I leader europei assieme al presidente egiziano Al Sisi e Re Salman dell'Arabia Saudita (Foto LaPresse)

Il lato debole del realismo europeo

È quello che si è visto nel recente summit euro-arabo, scrive lo storico Adam Tooze su Foreign Policy

Nella gestione delle sue relazioni con vicini arabi ed ex colonie, non è soltanto l’insidiosa storia dell’Europa a essere a rischio” ha scritto lo storico della Columbia University Adam Tooze su Foreign Policy. “Il summit tra la Lega Araba e l’Unione europea consumatosi a Sharm el-Sheikh, in Egitto, il 24 e 25 febbraio, è stato uno scontro tra regimi politici senza precedenti. L’Ue ama vantarsi della sua politica estera fondata su valori come la democrazia, lo stato di diritto e i diritti umani. Dei trenta stati arabi che ha incontrato in Egitto, soltanto la Tunisia si avvicina a rispettare questi criteri. Alla fine, i venti capi di governo europei, inclusa la cancelliera tedesca Angela Merkel, hanno presenziato al summit soltanto dopo che due leader in particolare, il presidente sudanese Omar al-Bashir e il principe saudita Mohammed bin Salman, hanno detto che si sarebbero tenuti alla larga.

 

Questo fatto avrà pure evitato diversi imbarazzi agli europei, ma ha soltanto avuto l’effetto di evidenziare l’incongruità dell’Ue nel prontamente accettare l’ospitalità del presidente egiziano Abdel Fattah al-Sisi. Sisi è un ex generale che ha deposto il governo legittimo del Fratelli musulmani nell’estate del 2013, uccidendo diverse centinaia di persone. Da allora, ha governato con il pugno di ferro, imprigionando dozzine di giornalisti e, secondo Human Rights Watch, circa sessantamila oppositori politici.

 

Soltanto lo scorso mese, nove membri dei Fratelli musulmani sono stati condannati a morte. La deposizione del governo democraticamente eletto, nel corso della rivoluzione del 2011, era stata inizialmente giustificata come ‘transitoria’. La ratio alla base dell’incontro con la Lega Araba è che l’Europa deve parlare con i suoi vicini. E questo è difficile da negare: a Sharm el-Sheikh si è fatto ben poco altro. Il che non è privo di conseguenze. Sisi è in cerca di legittimazione. Accettando il suo invito, l’Ue gliel’ha conferita.
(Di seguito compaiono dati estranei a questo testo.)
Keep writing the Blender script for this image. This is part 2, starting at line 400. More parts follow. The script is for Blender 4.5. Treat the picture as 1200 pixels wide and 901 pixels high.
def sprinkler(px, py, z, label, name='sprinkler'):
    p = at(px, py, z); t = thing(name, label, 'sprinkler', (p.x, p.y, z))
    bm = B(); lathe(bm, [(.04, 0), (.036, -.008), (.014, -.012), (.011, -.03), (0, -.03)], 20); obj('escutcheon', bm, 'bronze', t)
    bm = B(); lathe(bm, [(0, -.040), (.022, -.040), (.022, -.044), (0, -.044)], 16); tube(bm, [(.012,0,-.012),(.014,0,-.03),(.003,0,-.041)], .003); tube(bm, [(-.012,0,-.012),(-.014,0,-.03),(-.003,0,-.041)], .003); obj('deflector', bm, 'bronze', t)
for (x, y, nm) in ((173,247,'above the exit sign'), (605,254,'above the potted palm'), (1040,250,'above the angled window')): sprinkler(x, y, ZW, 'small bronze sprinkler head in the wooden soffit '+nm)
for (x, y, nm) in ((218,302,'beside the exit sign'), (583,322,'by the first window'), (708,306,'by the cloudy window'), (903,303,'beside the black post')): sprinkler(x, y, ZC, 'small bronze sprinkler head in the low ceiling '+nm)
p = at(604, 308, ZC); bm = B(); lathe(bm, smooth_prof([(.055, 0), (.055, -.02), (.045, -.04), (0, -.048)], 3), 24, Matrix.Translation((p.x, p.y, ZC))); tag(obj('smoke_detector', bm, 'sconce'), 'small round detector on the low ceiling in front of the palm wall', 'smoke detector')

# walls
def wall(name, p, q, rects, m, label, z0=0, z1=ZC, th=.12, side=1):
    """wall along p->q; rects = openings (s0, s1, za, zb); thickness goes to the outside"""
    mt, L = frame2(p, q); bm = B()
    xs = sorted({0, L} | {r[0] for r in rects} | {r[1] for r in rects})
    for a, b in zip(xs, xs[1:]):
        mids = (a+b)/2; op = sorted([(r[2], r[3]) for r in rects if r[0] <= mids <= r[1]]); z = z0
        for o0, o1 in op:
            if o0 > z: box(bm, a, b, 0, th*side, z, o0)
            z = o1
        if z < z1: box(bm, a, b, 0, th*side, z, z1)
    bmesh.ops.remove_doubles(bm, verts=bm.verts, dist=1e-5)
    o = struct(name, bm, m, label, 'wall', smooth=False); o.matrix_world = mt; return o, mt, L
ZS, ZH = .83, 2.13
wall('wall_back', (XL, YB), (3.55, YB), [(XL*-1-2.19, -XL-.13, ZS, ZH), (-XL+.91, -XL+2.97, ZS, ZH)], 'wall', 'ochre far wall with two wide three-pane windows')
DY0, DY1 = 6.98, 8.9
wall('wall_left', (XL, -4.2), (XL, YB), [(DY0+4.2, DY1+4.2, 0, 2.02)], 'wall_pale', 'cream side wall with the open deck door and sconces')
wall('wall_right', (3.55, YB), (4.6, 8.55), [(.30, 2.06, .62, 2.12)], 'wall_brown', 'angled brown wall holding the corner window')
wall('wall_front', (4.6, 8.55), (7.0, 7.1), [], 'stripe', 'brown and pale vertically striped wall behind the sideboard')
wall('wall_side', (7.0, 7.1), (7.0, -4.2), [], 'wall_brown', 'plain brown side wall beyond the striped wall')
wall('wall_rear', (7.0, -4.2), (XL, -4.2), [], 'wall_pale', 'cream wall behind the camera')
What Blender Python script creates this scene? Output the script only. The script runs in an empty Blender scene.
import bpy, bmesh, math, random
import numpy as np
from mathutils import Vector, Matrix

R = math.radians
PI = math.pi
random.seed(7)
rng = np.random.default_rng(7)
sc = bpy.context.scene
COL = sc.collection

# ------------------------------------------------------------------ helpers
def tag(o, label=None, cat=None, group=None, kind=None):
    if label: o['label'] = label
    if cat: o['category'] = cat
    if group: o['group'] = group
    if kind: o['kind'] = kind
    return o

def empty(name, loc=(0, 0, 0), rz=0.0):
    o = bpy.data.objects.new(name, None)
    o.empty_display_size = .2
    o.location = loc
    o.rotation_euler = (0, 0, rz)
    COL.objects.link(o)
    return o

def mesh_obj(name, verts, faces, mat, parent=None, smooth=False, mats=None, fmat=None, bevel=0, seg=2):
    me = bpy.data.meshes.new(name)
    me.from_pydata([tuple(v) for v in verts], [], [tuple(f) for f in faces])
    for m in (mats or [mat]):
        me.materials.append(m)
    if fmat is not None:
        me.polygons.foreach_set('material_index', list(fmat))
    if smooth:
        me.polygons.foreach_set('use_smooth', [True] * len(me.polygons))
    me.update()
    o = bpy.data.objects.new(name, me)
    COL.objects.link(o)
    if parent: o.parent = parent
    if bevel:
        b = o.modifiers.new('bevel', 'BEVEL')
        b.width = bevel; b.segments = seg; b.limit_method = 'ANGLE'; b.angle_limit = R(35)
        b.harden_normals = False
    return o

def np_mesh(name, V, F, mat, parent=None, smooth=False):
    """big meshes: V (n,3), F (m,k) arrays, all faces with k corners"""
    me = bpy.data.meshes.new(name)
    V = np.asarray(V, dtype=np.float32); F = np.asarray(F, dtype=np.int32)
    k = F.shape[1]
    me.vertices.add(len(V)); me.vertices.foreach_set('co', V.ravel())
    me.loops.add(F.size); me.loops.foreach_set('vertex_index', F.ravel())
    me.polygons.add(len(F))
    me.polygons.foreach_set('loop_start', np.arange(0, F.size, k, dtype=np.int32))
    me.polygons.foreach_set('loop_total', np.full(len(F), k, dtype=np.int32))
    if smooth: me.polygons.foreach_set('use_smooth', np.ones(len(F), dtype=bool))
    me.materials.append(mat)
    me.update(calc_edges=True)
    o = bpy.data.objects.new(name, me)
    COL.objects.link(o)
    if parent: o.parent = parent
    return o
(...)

Se vuole rimanere coerente con i suoi principi, però, l’Ue non può accettare una tale negazione del valore universale dei diritti umani, di certo non da parte di qualcuno di dubbia legittimità democratica come Sisi. Ma a parte l’ovvia vicinanza geografica, che cos’è è che obbliga l’Ue a intrattenere rapporti con siffatti autocrati?

 

Il riferimento al ‘realismo’ è poco più di una favola. Troppo spesso si fa riferimento alla tragica necessità di sporcarsi le mani, di fatto oscurando il perché e il per come del disegno più ampio. Spesso il realismo diventa una facile scusa per evitare di considerare opzioni alternative più complesse. Un conto è essere realisti sulla necessità di lavorare con la Cina sul cambiamento climatico: non ci sono alternative. Ben diverso è insistere di dover parlare con Sisi e quelli come lui per l’incapacità dell’Europa di gestire il problema migratorio. È una scelta dell’Europa: non è realismo, bensì un’umiliante fallimento dei governi democratici”.